How does the change in your tax status affect your current portfolio?

Is your personal Will in order, any changes to your estate planning needs?

How has your retirement strategy changed?  Identify your new financial priorities to help with your investment decision making process.

You can still reduce taxes on return and in the future as a resident of Canada.

Preparing thorough asset strategies (with full disclosure of the job opportunity and future plans) is critical. If this is overlooked, Expats may find themselves paying taxes on offshore earnings several years after they assumed that ties had been severed. Remember that as every case is different; avoid generic advice by former well meaning Expats.  Tax laws change continuously. We offer comprehensive services which address the big picture – ‘more than just tax’.

Working outside Canada does not necessarily mean taxes are not paid in Canada. Compared to Americans who are taxed on citizenship, Canadians are taxed on residency and often at a higher rate than UK or US residents. Do not assume that non-reporting of overseas income will remain undetected by CCRA.  In general, in determining whether or not a person is resident in Canada one must look to both factual tests relevant to common law rules (largely derived from UK tax cases) as well as statutory rules found in the Income Tax Act. In addition, in many cases “tie breaker” rules found in Canada’s tax treaties may also come into play. These rules are all discussed in general terms below.

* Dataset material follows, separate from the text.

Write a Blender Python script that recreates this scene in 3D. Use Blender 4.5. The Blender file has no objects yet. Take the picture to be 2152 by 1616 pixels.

An individual will be resident in Canada in a particular year if that individual is “ordinarily resident” in Canada in that year. Disputes with the Canada  Revenue Agency most often arise in this regard in connection with individuals who attempt to cease being in resident in Canada for tax purposes. The most significant of these rules is one that states that where, in any particular year, an individual “sojourns” in Canada for 183 days or more, that individual will be deemed to be resident in Canada throughout that particular taxation year. To “sojourn” is usually interpreted as being the equivalent of “visit” or “stay temporarily”.


There is little Canadian case law dealing with the residency of trusts for tax purposes. However, the general rule that most tax practitioners follow is that a trust will be considered to be resident where a majority of its trustees reside. The Canada  Revenue Agency’s views on the residency of trusts are summarized in Interpretation Bulletin IT-447.


Any corporation incorporated in Canada after April 26, 1965 is deemed to be resident in Canada. A corporation incorporated outside of Canada may still be considered to be resident in Canada if its “mind and management” or “central management and control” are situated in Canada. Normally, this is found in the place where the director’s meetings are held.

Application of Treaties:

Canada’s tax treaties generally have rules that come into play where a person would otherwise be considered to be resident in both Canada and the other country that is party to that treaty (“tie breaker rules”). In the case of individuals (other than trusts) these rules normally provide as follows:

  • If the individual has a permanent home available to him in one (but not both) of those countries, he shall be deemed to be resident in that country;
  • If the individual has a permanent home available to him in both or none of those countries he will be deemed to be resident in the country with which his personal and economic relations are closer (“centre of vital interests”);
  • If the country with which he has his centre of vital interests cannot be determined, he will be deemed to be resident in the country in which he has a habitual abode;
  • If he has an habitual abode in both or neither country, he will be deemed to be resident in the country of which he is a citizen; and
  • If he is a citizen of both or neither country, the “competent authorities” of both countries will settle the question by mutual agreement.